5 months later, more than 20,000 students strike for the climate in more than 270 cities in several countries. Greta Thunberg has clearly played a crucial role in increasing environmental awareness in recent years. But also all of her followers who organised the Fridays for Future movement, and many other leading youngsters in different parts of the world, such as Rebeca Hamilton, founder of Sustainabiliteens, a group of young environmental activists who organised the largest climate crisis protest in the history of Vancouver. Or Young Friends of the Earth Europe, who have been coordinating the participation of young people in climate negotiations, and in some of the biggest climate marches in history, such as the one in Copenhagen back in 2009. That was massive. And I know it was, because I was there.
Young activists have massively helped to bring the climate crisis to the media. Those mass strikes all over the planet simply couldn’t be ignored. But media attention is not all we need in order to make a change.
Young people shaping youth policies and programmes
Youth participation
In parallel, other groups of young people were working on a different course of action. Over 50,000 young people from around Europe participated in the Youth Dialogue process. This process is structured in 18-month work cycles, each one of them focusing on a different thematic priority set by the Council of Youth Ministers. During each cycle, the national working group of every EU country conducts a national consultation of young people and youth organisations on the corresponding priority. These national working groups are composed of representatives of youth ministries, national youth councils, youth organisations, youth workers, researchers and young people from all backgrounds. In this way, young people get to have their say on the priorities, implementation and follow-up of European youth policies and programmes.
One of the outcomes of the EU Youth Dialogue was the formulation of 11 Youth Goals, which have then been included in the EU Youth Strategy and have been taken into account in the development of EU youth programmes and policies. Goal number 10 is a “Sustainable and Green Europe”: “to achieve a society in which all young people are environmentally active, educated and able to make a difference in their everyday lives.” Goal number 9 is “Space and Participation for All”: “to strengthen young people’s democratic participation and autonomy as well as provide dedicated youth spaces in all areas of society.” It seems quite evident that young people want to see a green transition, and that they want to be involved in the decision-making processes that will make this happen.
Youth workers are aware of these needs, and have therefore taken them into account in the Final Declaration of the 3rd European Youth Work Convention.
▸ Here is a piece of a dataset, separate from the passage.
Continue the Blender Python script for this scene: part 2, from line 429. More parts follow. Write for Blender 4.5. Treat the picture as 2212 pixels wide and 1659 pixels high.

This document can be described as a set of guidelines for European youth work. We co-created it in December last year (2020) during a 3 day online event attended by hundreds of youth workers across Europe. These guidelines include the following priority:
“Making youth work greener. Encourage and prioritise practices and solutions that are environmentally friendly, aligned with the principles of sustainable development that youth work seeks to instil and young people expect.” [3rd European Youth Work Convention].
In spring this year, the Erasmus+ Programme Guide was released. This is “the Bible” for every youth worker involved in the organisation of European mobility programmes, Solidarity Corps volunteering projects, etc. It determines the conditions under which European Youth Programmes should be organised for being eligible for funding, and sets the priorities of the programme for its validity period. The current programme runs from 2021 to 2027 and the guide talks about “contributing to greener societies” from paragraph one.
Considering all I have mentioned so far in this article, I think it’s pretty clear that it is not a coincidence that one of the horizontal priorities fundamentally important for designing a youth project, is “environmental sustainability”. This is how it is described in the Programme Guide:
“Projects should be designed in an eco-friendly way and should incorporate green practices in all their facets. Organisations and participants should have an environmentally-friendly approach when designing the project, which will encourage everyone involved in the project to discuss and learn about environmental issues, reflecting on what can be done at different levels and helping organisations and participants to come up with alternative, greener ways of implementing project activities.” [Erasmus+ Programme Guide].
It’s a fantastic leap ahead, and a very big change from the scene I encountered 10 years ago when I started organising EU youth projects. If you remember the beginning of this article, back then the words “environment” or “sustainability” were not even there.
So according to the Erasmus+ Programme Guide we should “design projects in an eco-friendly way and incorporate green practices in all their facets”. OK, that’s great, but how does one do this in practice?
Conclusion
In this article we’ve seen how young people have contributed to bring media attention to the climate crisis, and how this and their participation in shaping youth policies and programmes has resulted in environmental sustainability becoming a priority for EU Youth Programmes.